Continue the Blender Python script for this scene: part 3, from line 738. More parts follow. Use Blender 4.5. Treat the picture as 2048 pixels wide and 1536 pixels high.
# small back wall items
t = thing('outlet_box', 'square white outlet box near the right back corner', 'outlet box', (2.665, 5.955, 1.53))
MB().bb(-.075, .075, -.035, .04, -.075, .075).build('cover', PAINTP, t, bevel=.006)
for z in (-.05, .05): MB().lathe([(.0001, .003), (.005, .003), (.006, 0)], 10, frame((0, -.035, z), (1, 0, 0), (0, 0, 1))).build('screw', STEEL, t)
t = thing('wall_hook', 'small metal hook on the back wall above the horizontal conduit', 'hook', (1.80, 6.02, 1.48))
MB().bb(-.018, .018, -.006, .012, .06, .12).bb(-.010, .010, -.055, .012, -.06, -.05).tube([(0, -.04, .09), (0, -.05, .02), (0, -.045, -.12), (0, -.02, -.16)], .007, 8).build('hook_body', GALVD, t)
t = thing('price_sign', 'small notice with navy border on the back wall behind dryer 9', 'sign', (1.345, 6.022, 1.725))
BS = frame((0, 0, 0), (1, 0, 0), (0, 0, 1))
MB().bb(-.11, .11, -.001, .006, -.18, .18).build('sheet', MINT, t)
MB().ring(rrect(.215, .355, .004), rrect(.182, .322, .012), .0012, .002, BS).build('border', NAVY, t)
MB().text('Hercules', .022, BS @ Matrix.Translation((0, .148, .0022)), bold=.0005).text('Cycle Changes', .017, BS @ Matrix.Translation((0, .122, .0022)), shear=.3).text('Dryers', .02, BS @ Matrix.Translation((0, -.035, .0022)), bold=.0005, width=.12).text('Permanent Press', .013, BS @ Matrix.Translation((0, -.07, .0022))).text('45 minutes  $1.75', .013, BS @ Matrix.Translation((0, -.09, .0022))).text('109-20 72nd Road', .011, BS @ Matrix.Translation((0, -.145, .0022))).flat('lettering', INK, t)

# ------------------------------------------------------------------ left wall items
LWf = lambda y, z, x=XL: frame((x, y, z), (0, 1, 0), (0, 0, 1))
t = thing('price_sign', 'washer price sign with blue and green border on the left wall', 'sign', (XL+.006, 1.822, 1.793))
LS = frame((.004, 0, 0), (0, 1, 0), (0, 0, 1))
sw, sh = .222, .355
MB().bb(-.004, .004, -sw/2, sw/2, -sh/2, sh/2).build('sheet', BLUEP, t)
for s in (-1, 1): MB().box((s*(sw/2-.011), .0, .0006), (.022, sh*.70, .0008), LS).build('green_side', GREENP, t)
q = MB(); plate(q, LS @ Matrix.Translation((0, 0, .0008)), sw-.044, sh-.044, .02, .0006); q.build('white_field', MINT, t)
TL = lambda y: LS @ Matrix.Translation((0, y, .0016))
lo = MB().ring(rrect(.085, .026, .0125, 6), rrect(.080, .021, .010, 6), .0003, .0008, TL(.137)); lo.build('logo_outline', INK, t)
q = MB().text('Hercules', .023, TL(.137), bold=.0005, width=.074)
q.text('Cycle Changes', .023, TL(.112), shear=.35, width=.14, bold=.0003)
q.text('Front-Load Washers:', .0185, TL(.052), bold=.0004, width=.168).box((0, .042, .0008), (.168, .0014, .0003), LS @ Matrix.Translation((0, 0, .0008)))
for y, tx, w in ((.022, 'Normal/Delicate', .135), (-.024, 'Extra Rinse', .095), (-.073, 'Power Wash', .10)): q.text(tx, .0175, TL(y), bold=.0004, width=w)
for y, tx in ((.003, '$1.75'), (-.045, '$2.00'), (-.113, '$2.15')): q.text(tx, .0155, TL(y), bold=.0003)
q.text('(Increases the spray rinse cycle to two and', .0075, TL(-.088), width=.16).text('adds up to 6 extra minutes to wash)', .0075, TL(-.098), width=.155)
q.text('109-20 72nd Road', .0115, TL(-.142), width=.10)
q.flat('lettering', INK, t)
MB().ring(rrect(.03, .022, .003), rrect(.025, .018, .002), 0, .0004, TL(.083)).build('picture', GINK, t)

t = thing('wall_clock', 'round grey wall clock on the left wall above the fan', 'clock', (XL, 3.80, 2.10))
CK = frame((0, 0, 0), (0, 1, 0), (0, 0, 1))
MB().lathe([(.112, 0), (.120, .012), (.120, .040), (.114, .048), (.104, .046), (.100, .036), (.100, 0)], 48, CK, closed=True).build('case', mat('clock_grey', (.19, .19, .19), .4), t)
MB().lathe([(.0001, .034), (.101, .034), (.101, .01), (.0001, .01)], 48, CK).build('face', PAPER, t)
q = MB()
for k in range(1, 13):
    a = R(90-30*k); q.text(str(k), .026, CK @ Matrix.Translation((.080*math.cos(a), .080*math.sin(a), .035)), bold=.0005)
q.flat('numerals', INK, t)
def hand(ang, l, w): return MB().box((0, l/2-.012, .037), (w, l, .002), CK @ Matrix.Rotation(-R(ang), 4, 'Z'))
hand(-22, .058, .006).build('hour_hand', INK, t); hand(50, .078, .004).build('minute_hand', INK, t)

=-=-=

_WHAT IS REQUIRED_. Repeat the listing above without any change.

_EXERCISE SOLUTION_.
Continue the Blender Python script for this scene: part 3, from line 738. More parts follow. Use Blender 4.5. Treat the picture as 2048 pixels wide and 1536 pixels high.
# small back wall items
t = thing('outlet_box', 'square white outlet box near the right back corner', 'outlet box', (2.665, 5.955, 1.53))
MB().bb(-.075, .075, -.035, .04, -.075, .075).build('cover', PAINTP, t, bevel=.006)
for z in (-.05, .05): MB().lathe([(.0001, .003), (.005, .003), (.006, 0)], 10, frame((0, -.035, z), (1, 0, 0), (0, 0, 1))).build('screw', STEEL, t)
t = thing('wall_hook', 'small metal hook on the back wall above the horizontal conduit', 'hook', (1.80, 6.02, 1.48))
MB().bb(-.018, .018, -.006, .012, .06, .12).bb(-.010, .010, -.055, .012, -.06, -.05).tube([(0, -.04, .09), (0, -.05, .02), (0, -.045, -.12), (0, -.02, -.16)], .007, 8).build('hook_body', GALVD, t)
t = thing('price_sign', 'small notice with navy border on the back wall behind dryer 9', 'sign', (1.345, 6.022, 1.725))
BS = frame((0, 0, 0), (1, 0, 0), (0, 0, 1))
MB().bb(-.11, .11, -.001, .006, -.18, .18).build('sheet', MINT, t)
MB().ring(rrect(.215, .355, .004), rrect(.182, .322, .012), .0012, .002, BS).build('border', NAVY, t)
MB().text('Hercules', .022, BS @ Matrix.Translation((0, .148, .0022)), bold=.0005).text('Cycle Changes', .017, BS @ Matrix.Translation((0, .122, .0022)), shear=.3).text('Dryers', .02, BS @ Matrix.Translation((0, -.035, .0022)), bold=.0005, width=.12).text('Permanent Press', .013, BS @ Matrix.Translation((0, -.07, .0022))).text('45 minutes  $1.75', .013, BS @ Matrix.Translation((0, -.09, .0022))).text('109-20 72nd Road', .011, BS @ Matrix.Translation((0, -.145, .0022))).flat('lettering', INK, t)

# ------------------------------------------------------------------ left wall items
LWf = lambda y, z, x=XL: frame((x, y, z), (0, 1, 0), (0, 0, 1))
t = thing('price_sign', 'washer price sign with blue and green border on the left wall', 'sign', (XL+.006, 1.822, 1.793))
LS = frame((.004, 0, 0), (0, 1, 0), (0, 0, 1))
sw, sh = .222, .355
MB().bb(-.004, .004, -sw/2, sw/2, -sh/2, sh/2).build('sheet', BLUEP, t)
for s in (-1, 1): MB().box((s*(sw/2-.011), .0, .0006), (.022, sh*.70, .0008), LS).build('green_side', GREENP, t)
q = MB(); plate(q, LS @ Matrix.Translation((0, 0, .0008)), sw-.044, sh-.044, .02, .0006); q.build('white_field', MINT, t)
TL = lambda y: LS @ Matrix.Translation((0, y, .0016))
lo = MB().ring(rrect(.085, .026, .0125, 6), rrect(.080, .021, .010, 6), .0003, .0008, TL(.137)); lo.build('logo_outline', INK, t)
q = MB().text('Hercules', .023, TL(.137), bold=.0005, width=.074)
q.text('Cycle Changes', .023, TL(.112), shear=.35, width=.14, bold=.0003)
q.text('Front-Load Washers:', .0185, TL(.052), bold=.0004, width=.168).box((0, .042, .0008), (.168, .0014, .0003), LS @ Matrix.Translation((0, 0, .0008)))
for y, tx, w in ((.022, 'Normal/Delicate', .135), (-.024, 'Extra Rinse', .095), (-.073, 'Power Wash', .10)): q.text(tx, .0175, TL(y), bold=.0004, width=w)
for y, tx in ((.003, '$1.75'), (-.045, '$2.00'), (-.113, '$2.15')): q.text(tx, .0155, TL(y), bold=.0003)
q.text('(Increases the spray rinse cycle to two and', .0075, TL(-.088), width=.16).text('adds up to 6 extra minutes to wash)', .0075, TL(-.098), width=.155)
q.text('109-20 72nd Road', .0115, TL(-.142), width=.10)
q.flat('lettering', INK, t)
MB().ring(rrect(.03, .022, .003), rrect(.025, .018, .002), 0, .0004, TL(.083)).build('picture', GINK, t)

t = thing('wall_clock', 'round grey wall clock on the left wall above the fan', 'clock', (XL, 3.80, 2.10))
CK = frame((0, 0, 0), (0, 1, 0), (0, 0, 1))
MB().lathe([(.112, 0), (.120, .012), (.120, .040), (.114, .048), (.104, .046), (.100, .036), (.100, 0)], 48, CK, closed=True).build('case', mat('clock_grey', (.19, .19, .19), .4), t)
MB().lathe([(.0001, .034), (.101, .034), (.101, .01), (.0001, .01)], 48, CK).build('face', PAPER, t)
q = MB()
for k in range(1, 13):
    a = R(90-30*k); q.text(str(k), .026, CK @ Matrix.Translation((.080*math.cos(a), .080*math.sin(a), .035)), bold=.0005)
q.flat('numerals', INK, t)
def hand(ang, l, w): return MB().box((0, l/2-.012, .037), (w, l, .002), CK @ Matrix.Rotation(-R(ang), 4, 'Z'))
hand(-22, .058, .006).build('hour_hand', INK, t); hand(50, .078, .004).build('minute_hand', INK, t)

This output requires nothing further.